Up to and including the line with "COL = sc.collection", reproduce the listing below exactly, beginning at its first line.
/---
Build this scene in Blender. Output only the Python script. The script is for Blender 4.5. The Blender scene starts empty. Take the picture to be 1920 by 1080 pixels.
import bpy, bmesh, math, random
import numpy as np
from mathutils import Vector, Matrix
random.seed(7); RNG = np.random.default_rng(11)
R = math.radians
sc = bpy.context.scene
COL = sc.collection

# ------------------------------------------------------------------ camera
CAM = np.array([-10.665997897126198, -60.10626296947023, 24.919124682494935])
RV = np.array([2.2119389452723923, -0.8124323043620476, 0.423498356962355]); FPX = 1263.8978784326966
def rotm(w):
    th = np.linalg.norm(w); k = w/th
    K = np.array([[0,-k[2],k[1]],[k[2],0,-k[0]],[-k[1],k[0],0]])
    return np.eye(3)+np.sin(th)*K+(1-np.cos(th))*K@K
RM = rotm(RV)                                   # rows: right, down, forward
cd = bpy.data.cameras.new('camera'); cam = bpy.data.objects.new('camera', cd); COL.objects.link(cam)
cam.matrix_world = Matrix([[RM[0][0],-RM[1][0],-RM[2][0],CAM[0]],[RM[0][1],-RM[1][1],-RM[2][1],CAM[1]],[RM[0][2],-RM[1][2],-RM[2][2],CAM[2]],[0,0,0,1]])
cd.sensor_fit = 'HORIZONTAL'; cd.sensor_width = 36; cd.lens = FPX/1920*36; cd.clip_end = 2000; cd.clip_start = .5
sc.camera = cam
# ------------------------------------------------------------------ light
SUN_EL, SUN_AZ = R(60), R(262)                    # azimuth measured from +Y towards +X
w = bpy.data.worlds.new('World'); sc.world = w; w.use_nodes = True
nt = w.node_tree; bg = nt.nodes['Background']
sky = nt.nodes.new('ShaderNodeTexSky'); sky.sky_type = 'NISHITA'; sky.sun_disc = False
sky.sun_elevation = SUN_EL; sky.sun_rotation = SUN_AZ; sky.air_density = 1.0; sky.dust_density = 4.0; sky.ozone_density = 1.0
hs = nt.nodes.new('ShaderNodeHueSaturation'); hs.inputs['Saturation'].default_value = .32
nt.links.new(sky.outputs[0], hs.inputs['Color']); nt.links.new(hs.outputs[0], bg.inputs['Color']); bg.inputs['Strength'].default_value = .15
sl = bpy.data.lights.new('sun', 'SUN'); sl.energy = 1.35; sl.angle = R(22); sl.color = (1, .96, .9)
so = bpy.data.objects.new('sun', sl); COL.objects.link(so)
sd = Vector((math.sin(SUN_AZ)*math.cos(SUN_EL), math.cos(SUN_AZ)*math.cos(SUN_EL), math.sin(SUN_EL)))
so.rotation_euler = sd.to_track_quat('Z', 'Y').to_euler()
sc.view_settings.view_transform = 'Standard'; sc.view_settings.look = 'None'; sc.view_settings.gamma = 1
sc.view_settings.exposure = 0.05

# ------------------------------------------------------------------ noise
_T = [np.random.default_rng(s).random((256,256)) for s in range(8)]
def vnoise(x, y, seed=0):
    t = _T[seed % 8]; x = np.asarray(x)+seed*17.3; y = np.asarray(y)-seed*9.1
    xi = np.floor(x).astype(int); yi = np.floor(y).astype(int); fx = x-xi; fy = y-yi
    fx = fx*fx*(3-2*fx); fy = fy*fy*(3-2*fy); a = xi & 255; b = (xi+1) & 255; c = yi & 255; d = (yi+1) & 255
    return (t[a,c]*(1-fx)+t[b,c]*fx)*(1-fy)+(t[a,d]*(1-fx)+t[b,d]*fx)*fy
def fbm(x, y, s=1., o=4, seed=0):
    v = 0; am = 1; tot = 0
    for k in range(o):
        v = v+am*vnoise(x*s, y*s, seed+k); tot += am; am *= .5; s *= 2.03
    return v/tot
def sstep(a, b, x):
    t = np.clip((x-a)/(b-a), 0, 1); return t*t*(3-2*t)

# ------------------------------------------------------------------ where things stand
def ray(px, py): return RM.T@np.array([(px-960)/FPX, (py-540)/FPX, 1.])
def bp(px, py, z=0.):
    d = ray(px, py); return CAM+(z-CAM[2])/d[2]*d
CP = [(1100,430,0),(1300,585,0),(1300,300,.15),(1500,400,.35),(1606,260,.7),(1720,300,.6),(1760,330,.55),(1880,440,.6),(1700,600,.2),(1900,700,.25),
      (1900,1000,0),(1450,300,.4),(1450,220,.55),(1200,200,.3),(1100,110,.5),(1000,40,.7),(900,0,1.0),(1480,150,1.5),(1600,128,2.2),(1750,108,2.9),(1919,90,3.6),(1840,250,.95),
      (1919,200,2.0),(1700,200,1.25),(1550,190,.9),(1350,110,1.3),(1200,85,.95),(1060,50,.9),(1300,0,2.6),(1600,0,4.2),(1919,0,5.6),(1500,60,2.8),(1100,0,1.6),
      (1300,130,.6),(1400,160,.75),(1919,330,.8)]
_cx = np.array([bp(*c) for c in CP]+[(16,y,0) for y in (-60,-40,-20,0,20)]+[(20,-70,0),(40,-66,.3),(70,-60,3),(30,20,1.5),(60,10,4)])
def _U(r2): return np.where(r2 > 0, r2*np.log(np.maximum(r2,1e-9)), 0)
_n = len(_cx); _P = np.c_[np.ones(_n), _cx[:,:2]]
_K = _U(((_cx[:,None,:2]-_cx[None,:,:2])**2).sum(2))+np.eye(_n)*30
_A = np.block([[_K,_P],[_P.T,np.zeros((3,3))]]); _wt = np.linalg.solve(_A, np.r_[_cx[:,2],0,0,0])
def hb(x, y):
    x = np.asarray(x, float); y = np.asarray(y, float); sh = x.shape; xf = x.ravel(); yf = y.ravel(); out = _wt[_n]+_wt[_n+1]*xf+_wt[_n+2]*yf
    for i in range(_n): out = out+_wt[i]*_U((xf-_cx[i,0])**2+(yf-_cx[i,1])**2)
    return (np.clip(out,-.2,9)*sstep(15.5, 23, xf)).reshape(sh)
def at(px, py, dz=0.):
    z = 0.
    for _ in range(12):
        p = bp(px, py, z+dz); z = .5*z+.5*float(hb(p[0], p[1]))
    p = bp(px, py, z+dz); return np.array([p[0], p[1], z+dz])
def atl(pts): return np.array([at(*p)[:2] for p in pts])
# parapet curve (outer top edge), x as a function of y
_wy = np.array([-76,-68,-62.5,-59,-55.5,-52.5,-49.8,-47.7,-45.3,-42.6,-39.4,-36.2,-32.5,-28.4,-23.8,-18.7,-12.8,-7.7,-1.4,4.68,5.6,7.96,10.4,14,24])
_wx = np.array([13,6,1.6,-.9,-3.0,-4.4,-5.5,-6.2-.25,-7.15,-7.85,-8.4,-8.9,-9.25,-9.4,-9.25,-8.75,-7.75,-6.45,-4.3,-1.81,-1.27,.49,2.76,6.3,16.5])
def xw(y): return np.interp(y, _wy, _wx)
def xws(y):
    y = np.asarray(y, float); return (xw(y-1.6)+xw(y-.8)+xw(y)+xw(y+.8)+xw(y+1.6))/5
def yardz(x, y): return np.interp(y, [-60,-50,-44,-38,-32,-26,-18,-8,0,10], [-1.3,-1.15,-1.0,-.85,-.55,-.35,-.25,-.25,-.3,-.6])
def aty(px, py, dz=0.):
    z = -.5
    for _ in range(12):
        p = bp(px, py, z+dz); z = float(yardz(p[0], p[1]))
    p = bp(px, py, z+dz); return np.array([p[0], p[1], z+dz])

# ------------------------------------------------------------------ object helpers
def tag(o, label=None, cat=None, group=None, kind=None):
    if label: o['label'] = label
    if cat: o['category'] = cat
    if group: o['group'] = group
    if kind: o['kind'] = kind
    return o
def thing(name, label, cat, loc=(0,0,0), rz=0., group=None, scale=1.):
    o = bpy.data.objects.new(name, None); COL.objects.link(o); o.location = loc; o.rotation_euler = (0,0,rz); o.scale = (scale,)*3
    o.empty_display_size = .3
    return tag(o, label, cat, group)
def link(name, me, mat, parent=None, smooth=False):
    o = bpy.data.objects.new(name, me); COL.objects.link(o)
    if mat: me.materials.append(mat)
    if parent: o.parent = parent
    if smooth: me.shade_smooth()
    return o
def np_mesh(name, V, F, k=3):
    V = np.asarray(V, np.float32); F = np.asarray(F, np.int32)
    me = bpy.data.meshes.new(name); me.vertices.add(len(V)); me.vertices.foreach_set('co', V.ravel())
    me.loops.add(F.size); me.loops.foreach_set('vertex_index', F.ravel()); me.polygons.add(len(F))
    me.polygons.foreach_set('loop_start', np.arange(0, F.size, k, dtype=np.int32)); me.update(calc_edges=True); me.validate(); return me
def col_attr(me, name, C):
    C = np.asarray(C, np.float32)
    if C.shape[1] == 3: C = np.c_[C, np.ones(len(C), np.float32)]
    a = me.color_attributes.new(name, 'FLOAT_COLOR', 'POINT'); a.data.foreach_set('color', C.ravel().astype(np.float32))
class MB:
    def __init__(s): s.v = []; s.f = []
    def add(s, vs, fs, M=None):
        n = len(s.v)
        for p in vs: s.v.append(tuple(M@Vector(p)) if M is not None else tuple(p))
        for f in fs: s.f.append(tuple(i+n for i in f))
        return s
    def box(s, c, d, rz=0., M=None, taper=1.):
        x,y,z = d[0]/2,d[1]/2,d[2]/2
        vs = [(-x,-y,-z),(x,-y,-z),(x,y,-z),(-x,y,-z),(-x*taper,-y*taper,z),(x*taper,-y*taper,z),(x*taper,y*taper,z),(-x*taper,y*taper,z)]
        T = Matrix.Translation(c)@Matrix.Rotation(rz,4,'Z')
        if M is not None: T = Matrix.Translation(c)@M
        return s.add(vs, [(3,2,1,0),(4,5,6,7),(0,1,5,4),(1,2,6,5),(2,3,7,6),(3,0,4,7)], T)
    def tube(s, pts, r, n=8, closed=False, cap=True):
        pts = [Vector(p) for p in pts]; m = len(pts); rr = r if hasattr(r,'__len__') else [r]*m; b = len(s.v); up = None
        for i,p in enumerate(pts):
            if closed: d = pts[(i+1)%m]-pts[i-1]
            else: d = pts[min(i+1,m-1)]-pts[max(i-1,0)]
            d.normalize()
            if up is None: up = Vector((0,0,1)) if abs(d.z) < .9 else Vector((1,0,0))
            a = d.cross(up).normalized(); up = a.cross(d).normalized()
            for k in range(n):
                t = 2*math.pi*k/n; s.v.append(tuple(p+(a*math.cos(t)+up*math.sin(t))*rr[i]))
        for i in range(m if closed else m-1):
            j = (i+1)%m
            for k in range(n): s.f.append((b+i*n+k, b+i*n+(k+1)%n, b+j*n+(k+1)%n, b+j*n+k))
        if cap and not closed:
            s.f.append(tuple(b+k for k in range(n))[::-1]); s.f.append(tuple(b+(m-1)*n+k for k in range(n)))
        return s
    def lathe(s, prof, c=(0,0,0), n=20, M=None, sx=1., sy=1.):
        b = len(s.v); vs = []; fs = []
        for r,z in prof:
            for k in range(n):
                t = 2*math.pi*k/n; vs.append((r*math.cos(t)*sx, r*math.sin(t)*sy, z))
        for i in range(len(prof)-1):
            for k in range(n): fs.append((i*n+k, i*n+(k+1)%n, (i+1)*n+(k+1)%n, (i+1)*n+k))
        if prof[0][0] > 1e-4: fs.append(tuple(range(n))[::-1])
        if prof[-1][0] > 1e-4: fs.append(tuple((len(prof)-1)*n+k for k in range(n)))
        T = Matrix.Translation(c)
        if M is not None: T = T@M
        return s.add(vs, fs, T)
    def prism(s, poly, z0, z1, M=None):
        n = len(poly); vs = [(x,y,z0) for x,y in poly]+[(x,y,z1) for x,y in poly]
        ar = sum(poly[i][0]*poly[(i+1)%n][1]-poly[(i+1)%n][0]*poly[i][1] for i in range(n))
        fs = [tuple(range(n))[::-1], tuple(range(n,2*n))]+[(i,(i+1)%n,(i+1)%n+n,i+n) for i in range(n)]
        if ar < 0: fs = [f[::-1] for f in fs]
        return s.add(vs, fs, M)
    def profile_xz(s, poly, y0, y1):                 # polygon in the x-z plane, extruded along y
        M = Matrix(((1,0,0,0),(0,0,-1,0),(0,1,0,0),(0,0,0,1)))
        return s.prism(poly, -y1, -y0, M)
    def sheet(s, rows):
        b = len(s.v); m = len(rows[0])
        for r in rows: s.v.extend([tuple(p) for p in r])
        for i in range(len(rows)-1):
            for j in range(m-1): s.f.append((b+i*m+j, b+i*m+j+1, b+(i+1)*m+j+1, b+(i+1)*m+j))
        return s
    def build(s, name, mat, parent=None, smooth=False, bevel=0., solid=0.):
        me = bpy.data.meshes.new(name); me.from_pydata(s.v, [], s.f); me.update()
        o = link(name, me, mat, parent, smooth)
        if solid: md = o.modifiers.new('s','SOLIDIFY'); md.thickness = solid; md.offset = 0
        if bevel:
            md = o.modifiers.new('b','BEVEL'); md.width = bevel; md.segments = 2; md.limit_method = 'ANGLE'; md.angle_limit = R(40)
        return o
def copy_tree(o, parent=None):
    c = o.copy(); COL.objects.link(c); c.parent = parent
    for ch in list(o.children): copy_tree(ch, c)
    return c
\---
• _Problem solution_:
Build this scene in Blender. Output only the Python script. The script is for Blender 4.5. The Blender scene starts empty. Take the picture to be 1920 by 1080 pixels.
import bpy, bmesh, math, random
import numpy as np
from mathutils import Vector, Matrix
random.seed(7); RNG = np.random.default_rng(11)
R = math.radians
sc = bpy.context.scene
COL = sc.collection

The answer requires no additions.